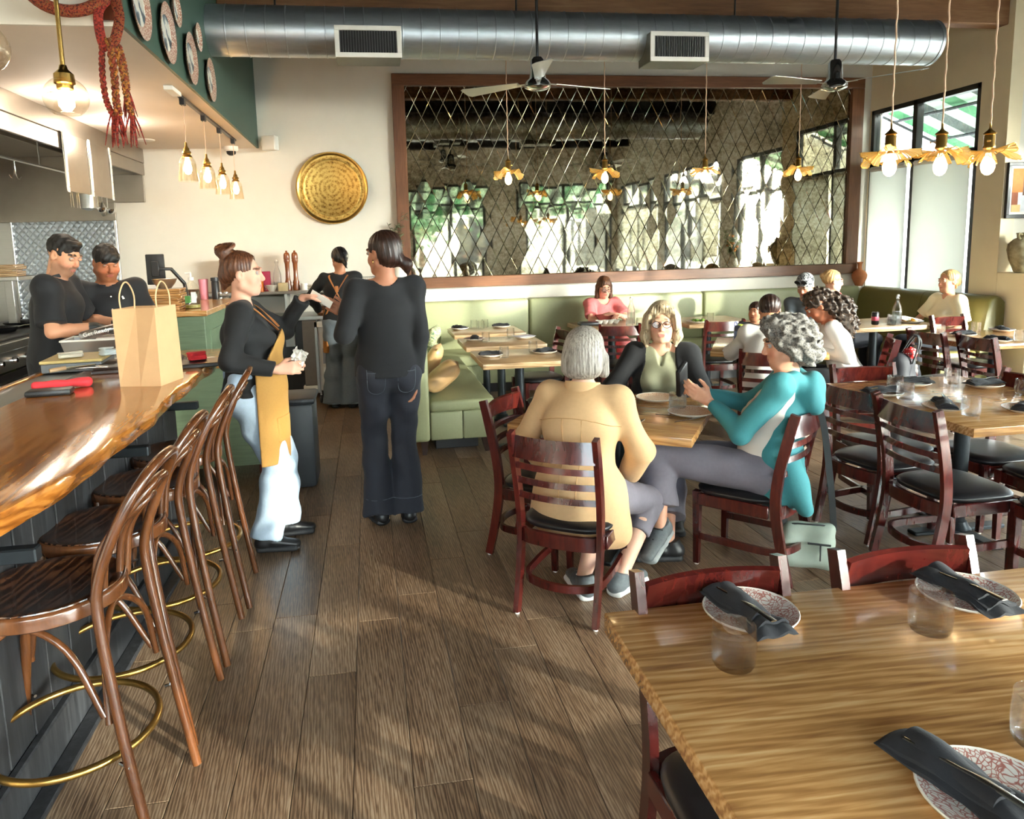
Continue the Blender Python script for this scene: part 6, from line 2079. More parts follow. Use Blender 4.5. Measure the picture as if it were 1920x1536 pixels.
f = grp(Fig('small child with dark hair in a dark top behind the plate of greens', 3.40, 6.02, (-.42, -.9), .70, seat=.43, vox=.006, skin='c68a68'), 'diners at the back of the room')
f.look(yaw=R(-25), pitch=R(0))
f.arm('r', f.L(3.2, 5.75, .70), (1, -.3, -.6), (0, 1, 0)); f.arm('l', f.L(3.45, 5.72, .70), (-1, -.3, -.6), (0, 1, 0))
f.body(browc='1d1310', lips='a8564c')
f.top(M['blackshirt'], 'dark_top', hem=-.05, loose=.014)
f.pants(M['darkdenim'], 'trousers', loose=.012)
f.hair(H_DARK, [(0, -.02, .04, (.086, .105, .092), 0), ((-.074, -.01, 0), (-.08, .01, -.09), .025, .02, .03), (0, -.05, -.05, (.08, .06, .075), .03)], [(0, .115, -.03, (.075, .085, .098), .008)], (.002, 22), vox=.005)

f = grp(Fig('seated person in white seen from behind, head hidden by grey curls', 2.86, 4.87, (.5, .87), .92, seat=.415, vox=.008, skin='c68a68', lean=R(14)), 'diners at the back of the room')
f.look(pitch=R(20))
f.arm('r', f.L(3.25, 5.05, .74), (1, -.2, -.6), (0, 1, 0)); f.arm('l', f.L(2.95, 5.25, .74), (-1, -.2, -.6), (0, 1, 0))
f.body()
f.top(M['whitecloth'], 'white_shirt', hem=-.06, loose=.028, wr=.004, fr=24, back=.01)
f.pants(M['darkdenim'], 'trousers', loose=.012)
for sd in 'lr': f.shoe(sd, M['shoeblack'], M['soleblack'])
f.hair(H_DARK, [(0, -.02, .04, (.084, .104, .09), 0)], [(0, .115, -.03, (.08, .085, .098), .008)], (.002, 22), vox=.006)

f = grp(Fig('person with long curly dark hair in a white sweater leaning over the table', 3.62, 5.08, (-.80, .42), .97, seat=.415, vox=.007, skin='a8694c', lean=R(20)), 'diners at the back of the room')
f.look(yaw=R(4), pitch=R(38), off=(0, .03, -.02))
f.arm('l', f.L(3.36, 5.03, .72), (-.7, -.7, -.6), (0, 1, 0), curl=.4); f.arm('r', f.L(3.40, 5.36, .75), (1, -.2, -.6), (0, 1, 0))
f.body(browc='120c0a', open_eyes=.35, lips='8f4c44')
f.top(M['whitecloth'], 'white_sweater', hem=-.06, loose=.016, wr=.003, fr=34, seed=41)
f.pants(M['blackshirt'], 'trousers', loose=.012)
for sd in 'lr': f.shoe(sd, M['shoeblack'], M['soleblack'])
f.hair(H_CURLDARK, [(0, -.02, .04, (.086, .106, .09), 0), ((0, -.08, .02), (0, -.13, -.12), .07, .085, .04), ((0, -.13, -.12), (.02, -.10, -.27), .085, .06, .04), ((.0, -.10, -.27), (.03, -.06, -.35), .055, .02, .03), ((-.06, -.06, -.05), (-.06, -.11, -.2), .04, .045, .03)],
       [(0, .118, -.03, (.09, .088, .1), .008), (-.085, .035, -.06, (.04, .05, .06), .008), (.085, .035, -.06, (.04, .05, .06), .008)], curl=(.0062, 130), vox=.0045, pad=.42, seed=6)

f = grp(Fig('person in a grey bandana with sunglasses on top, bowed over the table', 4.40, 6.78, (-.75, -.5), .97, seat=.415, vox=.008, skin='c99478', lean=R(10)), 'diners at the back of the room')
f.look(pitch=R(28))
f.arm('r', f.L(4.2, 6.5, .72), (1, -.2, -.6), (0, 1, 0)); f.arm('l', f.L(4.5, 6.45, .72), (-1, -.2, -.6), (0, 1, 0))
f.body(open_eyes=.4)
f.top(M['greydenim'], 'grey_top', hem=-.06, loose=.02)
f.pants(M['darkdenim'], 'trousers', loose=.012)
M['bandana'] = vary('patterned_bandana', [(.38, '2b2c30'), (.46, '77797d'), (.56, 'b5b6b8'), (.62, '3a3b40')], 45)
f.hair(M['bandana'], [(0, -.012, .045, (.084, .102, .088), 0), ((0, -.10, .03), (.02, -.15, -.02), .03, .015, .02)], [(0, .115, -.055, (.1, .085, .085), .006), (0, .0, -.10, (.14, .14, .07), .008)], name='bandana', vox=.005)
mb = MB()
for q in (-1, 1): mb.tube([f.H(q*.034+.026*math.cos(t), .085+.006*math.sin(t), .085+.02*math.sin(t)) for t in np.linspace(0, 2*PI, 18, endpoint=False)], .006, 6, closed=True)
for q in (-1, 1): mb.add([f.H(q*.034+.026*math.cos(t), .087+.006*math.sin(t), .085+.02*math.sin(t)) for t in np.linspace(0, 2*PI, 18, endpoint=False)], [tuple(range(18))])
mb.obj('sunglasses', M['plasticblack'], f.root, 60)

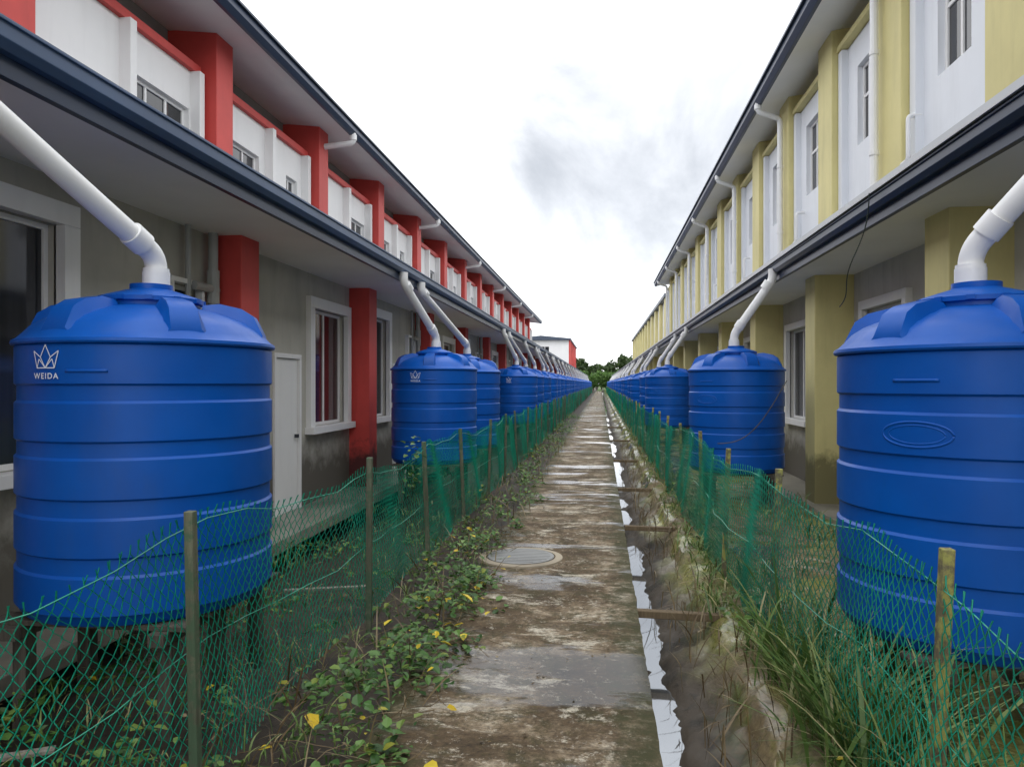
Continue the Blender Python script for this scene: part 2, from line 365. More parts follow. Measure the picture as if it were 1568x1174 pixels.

(Written request):
Take the listing above and print it exactly, apart from the pictures.

(Final result):
Continue the Blender Python script for this scene: part 6, from line 2079. More parts follow. Use Blender 4.5. Measure the picture as if it were 1920x1536 pixels.
f = grp(Fig('small child with dark hair in a dark top behind the plate of greens', 3.40, 6.02, (-.42, -.9), .70, seat=.43, vox=.006, skin='c68a68'), 'diners at the back of the room')
f.look(yaw=R(-25), pitch=R(0))
f.arm('r', f.L(3.2, 5.75, .70), (1, -.3, -.6), (0, 1, 0)); f.arm('l', f.L(3.45, 5.72, .70), (-1, -.3, -.6), (0, 1, 0))
f.body(browc='1d1310', lips='a8564c')
f.top(M['blackshirt'], 'dark_top', hem=-.05, loose=.014)
f.pants(M['darkdenim'], 'trousers', loose=.012)
f.hair(H_DARK, [(0, -.02, .04, (.086, .105, .092), 0), ((-.074, -.01, 0), (-.08, .01, -.09), .025, .02, .03), (0, -.05, -.05, (.08, .06, .075), .03)], [(0, .115, -.03, (.075, .085, .098), .008)], (.002, 22), vox=.005)

f = grp(Fig('seated person in white seen from behind, head hidden by grey curls', 2.86, 4.87, (.5, .87), .92, seat=.415, vox=.008, skin='c68a68', lean=R(14)), 'diners at the back of the room')
f.look(pitch=R(20))
f.arm('r', f.L(3.25, 5.05, .74), (1, -.2, -.6), (0, 1, 0)); f.arm('l', f.L(2.95, 5.25, .74), (-1, -.2, -.6), (0, 1, 0))
f.body()
f.top(M['whitecloth'], 'white_shirt', hem=-.06, loose=.028, wr=.004, fr=24, back=.01)
f.pants(M['darkdenim'], 'trousers', loose=.012)
for sd in 'lr': f.shoe(sd, M['shoeblack'], M['soleblack'])
f.hair(H_DARK, [(0, -.02, .04, (.084, .104, .09), 0)], [(0, .115, -.03, (.08, .085, .098), .008)], (.002, 22), vox=.006)

f = grp(Fig('person with long curly dark hair in a white sweater leaning over the table', 3.62, 5.08, (-.80, .42), .97, seat=.415, vox=.007, skin='a8694c', lean=R(20)), 'diners at the back of the room')
f.look(yaw=R(4), pitch=R(38), off=(0, .03, -.02))
f.arm('l', f.L(3.36, 5.03, .72), (-.7, -.7, -.6), (0, 1, 0), curl=.4); f.arm('r', f.L(3.40, 5.36, .75), (1, -.2, -.6), (0, 1, 0))
f.body(browc='120c0a', open_eyes=.35, lips='8f4c44')
f.top(M['whitecloth'], 'white_sweater', hem=-.06, loose=.016, wr=.003, fr=34, seed=41)
f.pants(M['blackshirt'], 'trousers', loose=.012)
for sd in 'lr': f.shoe(sd, M['shoeblack'], M['soleblack'])
f.hair(H_CURLDARK, [(0, -.02, .04, (.086, .106, .09), 0), ((0, -.08, .02), (0, -.13, -.12), .07, .085, .04), ((0, -.13, -.12), (.02, -.10, -.27), .085, .06, .04), ((.0, -.10, -.27), (.03, -.06, -.35), .055, .02, .03), ((-.06, -.06, -.05), (-.06, -.11, -.2), .04, .045, .03)],
       [(0, .118, -.03, (.09, .088, .1), .008), (-.085, .035, -.06, (.04, .05, .06), .008), (.085, .035, -.06, (.04, .05, .06), .008)], curl=(.0062, 130), vox=.0045, pad=.42, seed=6)

f = grp(Fig('person in a grey bandana with sunglasses on top, bowed over the table', 4.40, 6.78, (-.75, -.5), .97, seat=.415, vox=.008, skin='c99478', lean=R(10)), 'diners at the back of the room')
f.look(pitch=R(28))
f.arm('r', f.L(4.2, 6.5, .72), (1, -.2, -.6), (0, 1, 0)); f.arm('l', f.L(4.5, 6.45, .72), (-1, -.2, -.6), (0, 1, 0))
f.body(open_eyes=.4)
f.top(M['greydenim'], 'grey_top', hem=-.06, loose=.02)
f.pants(M['darkdenim'], 'trousers', loose=.012)
M['bandana'] = vary('patterned_bandana', [(.38, '2b2c30'), (.46, '77797d'), (.56, 'b5b6b8'), (.62, '3a3b40')], 45)
f.hair(M['bandana'], [(0, -.012, .045, (.084, .102, .088), 0), ((0, -.10, .03), (.02, -.15, -.02), .03, .015, .02)], [(0, .115, -.055, (.1, .085, .085), .006), (0, .0, -.10, (.14, .14, .07), .008)], name='bandana', vox=.005)
mb = MB()
for q in (-1, 1): mb.tube([f.H(q*.034+.026*math.cos(t), .085+.006*math.sin(t), .085+.02*math.sin(t)) for t in np.linspace(0, 2*PI, 18, endpoint=False)], .006, 6, closed=True)
for q in (-1, 1): mb.add([f.H(q*.034+.026*math.cos(t), .087+.006*math.sin(t), .085+.02*math.sin(t)) for t in np.linspace(0, 2*PI, 18, endpoint=False)], [tuple(range(18))])
mb.obj('sunglasses', M['plasticblack'], f.root, 60)

Continue the Blender Python script for this scene: part 2, from line 365. More parts follow. Measure the picture as if it were 1568x1174 pixels.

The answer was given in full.